18 Nisan 2024, Perşembe
Haber Giriş: 26.11.2021 04:30 | Son Güncelleme: 16.02.2022 15:18

Maalesef bu hikayeyi iyi biliyoruz

Netflix’in yeni suç belgeseli Marta Nerede? şu sıralar bizde çok konuşulan yerli dizi Yargı’nın bir anlamda gerçek hayattaki karşılığı
Maalesef bu hikayeyi iyi biliyoruz
İspanya’da büyük infial yaratmış olan cinayetin üzerinden 12 yıl geçmiş olmasına karşın bir türlü katili bulunamayan Sevilla Marta’nın hikayesini izlemeye hazır mısınız? Belgeselde tıpkı bizde çok izlenen Yargı dizisinde olduğu gibi bir gece ortadan kaybolan bir genç kız, kendisine karşı koyulunca küllükle kafaya vurulan darbe sonucunda can verince panikleyen sözde bir aşık, cesedin ortadan kaldırılması, olaya yardım ve yataklık edenlerin şaibeli ilişkileri ve yozlaşmış otorite var.
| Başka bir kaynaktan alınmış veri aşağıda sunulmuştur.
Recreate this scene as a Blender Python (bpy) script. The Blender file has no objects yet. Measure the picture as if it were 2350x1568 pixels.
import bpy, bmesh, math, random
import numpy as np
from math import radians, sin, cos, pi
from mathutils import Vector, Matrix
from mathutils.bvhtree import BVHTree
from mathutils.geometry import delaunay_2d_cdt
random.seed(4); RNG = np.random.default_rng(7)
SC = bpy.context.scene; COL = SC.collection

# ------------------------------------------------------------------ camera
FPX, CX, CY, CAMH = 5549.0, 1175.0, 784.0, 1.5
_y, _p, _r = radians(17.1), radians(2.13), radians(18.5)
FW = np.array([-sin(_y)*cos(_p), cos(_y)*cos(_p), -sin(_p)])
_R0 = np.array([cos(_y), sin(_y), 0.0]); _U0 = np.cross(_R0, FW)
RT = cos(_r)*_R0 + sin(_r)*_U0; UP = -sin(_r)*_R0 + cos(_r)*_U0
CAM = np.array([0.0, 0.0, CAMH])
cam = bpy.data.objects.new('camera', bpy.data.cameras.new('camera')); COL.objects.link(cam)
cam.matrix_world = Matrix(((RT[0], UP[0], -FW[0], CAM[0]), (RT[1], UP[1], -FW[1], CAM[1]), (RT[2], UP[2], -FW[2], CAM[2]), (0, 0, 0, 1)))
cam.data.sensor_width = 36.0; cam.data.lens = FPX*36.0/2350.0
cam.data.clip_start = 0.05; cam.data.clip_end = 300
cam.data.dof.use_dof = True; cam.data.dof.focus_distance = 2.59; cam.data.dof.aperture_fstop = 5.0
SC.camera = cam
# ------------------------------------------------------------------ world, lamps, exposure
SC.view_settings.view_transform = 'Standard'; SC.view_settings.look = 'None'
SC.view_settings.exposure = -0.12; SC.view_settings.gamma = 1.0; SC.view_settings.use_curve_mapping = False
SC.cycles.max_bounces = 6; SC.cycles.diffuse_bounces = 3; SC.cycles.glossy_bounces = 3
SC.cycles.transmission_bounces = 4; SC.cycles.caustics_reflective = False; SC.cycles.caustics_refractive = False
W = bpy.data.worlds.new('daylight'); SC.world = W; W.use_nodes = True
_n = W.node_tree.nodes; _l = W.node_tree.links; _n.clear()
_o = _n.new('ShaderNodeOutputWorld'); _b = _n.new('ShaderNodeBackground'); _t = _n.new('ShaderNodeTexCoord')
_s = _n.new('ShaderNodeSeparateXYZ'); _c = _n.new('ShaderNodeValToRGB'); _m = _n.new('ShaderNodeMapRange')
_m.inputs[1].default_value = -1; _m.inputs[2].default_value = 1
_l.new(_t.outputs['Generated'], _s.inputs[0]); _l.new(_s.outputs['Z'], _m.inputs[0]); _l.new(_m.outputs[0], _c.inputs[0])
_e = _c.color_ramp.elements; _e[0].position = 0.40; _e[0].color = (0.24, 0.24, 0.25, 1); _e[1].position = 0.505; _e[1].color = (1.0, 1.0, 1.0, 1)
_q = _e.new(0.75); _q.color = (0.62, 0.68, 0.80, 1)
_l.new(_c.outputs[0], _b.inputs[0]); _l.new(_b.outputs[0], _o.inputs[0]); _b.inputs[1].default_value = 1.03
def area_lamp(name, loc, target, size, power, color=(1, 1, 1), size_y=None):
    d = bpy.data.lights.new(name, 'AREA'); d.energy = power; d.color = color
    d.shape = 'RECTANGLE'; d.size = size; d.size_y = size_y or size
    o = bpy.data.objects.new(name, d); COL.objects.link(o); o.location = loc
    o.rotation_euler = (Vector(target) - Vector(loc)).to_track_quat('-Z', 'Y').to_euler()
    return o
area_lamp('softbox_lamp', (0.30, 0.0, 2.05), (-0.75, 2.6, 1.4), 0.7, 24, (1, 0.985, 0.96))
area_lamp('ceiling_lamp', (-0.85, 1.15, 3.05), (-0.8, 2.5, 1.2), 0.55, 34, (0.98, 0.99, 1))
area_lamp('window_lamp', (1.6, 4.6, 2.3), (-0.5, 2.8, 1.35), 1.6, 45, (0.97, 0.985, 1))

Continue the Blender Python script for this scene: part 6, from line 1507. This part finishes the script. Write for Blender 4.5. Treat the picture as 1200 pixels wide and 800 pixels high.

Bizler her hafta kız kardeşinin başına neler geldiğini öğrenmek isteyen Ceylin’in maceralarına tanık olurken, yönetmen Paula Cons sorumluların tamamı cezalandırılmadığı için İspanya’yı sokağa döken Marta Del Castillo cinayetinin gerçek hikayesini anlatıyor. Üç bölümlük belgeselde maktulün ailesinin sürekli değiştirilen itiraflara, yalanlar ağına rağmen süren adalet arayışı işleniyor.

Bilindik hikaye

17 yaşındaki Marta 24 Ocak 2009’da ‘arkadaşlarını görmek’ için gece dışarı çıktı ve bir daha dönmedi. Genç kız son olarak bir grup sohbetinde eski sevgilisi Miguel Carcaño Delgado’nun aşağıda onunla konuşmak için beklediğini yazmıştı. Meraklanan ebeveynler durumu polise bildirdi ve Delgado’yu suçladı. Başta polisin önemsiz bir mesele olarak yaklaştığı dava, birkaç hafta sonra ailenin ısrarı ve kamuoyu baskısıyla ciddileşti. Tüm şehir Marta’yı ararken, Carcaño’nun onlara katılmak yerine gidip 14 yaşındaki yeni kız arkadaşının evine taşınması şüpheleri artırdı. Polis sonunda onu öldürdüğünü itiraf eden Carcaño’yu tutukladı. Ne yazık ki olaylar bununla kalmadı. Carcaño hikayesini değiştirmeye devam etti. El Cuco lakabıyla bilinen arkadaşı Francisco’nun maktule tecavüz edip ardından onu öldürdüğünü söyleyerek cinayeti ona yıkmak istedi. Dónde está Marta?’nın doğrudan bir anlatımı var. Spekülasyonlar yerine gerçekleri anlatıyor. Karşımızda yalanlar yüzünden çocuklarıyla hakkıyla vedalaşamayan bir aile, işgüzar bir basın, kabiliyetsiz bir polis teşkilatı ve işi oldu bittiye getirmek isteyen bir yargı var. Ne acı ki Marta’nın hikayesi bizler için çok bilindik. Genç kız, o gece içlerinden biri eski erkek arkadaşı olmak üzere birden çok erkeğin saldırısına uğradı ve katledildi. Saldırganların evine gittiği için “hafifmeşrep” ya da “aptal” olarak sınıflandırılması ise bilmem tanıdık geldi mi? Yıllar geçse de hikayeler değişse de kurgu ya da gerçek kadınların maruz bırakıldıkları şiddet ve otoritelerin aymazlığı fena halde evrensel.